Matt McCarten's offer to cash in his life insurance policy raises some interesting investment questions.

Potential investors - whether that's the issuing insurance company or other third-parties - would have to put a specific price on his chances of surviving a certain period of time. The numbers are tricky and depend on the nature of McCarten's policy as well as the current state of his health.

"It's a bit macabre in one sense but basically it is a way of helping people who are in a difficult position," Peter Neilson, head of the Investment Savings and Insurance Association, told the NZ Herald.

And while it's legal in New Zealand to sell your life policy short, according to my sources, it's not that common nowadays - probably because the old-style 'whole of life' insurance policies, which included an investment component, have been largely superseded by 'term life' products.


But there is a booming secondary market in life insurance policies in the US, which local investors have been able to participate in for several years.
Due to a few peculiarities of the US market, life insurance is much more investable asset class there than elsewhere.

For instance, US policies become 'non contestable' after being held for two years - ie the insurance company has to pay up the face value, no questions asked, when the insured person dies.

A number of companies buy out policy-holders looking to cash in their, usually million-dollar plus, policies (for whatever reason) at a discount to the face value in a market described as 'life settlements'. The policies are then bundled up into funds for investors whose return is enhanced when the underlying insured die earlier than actuarially calculated.

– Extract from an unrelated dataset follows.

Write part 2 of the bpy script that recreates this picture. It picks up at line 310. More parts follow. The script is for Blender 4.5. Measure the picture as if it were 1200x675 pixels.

Death can be a great diversifier, as this 2010 press release from Russell Investments explains.
The Australian-based Life Settlements Fund, for instance, has raised a significant amount of money from NZ investors in a pool backed by about 120 US life insurance policies.

There are, of course, some delicate ethical issues to confront with life settlements investments. There's also some fascinating market distortions in the US discussed here, including a burgeoning trade in companies encouraging wealthy people to take out life insurance they didn't want in order to on-sell it to investors when it becomes non contestable.

None of this helps Matt McCarten, however. I can only hope he gets a good price for his policy, and wish him a speedy recovery.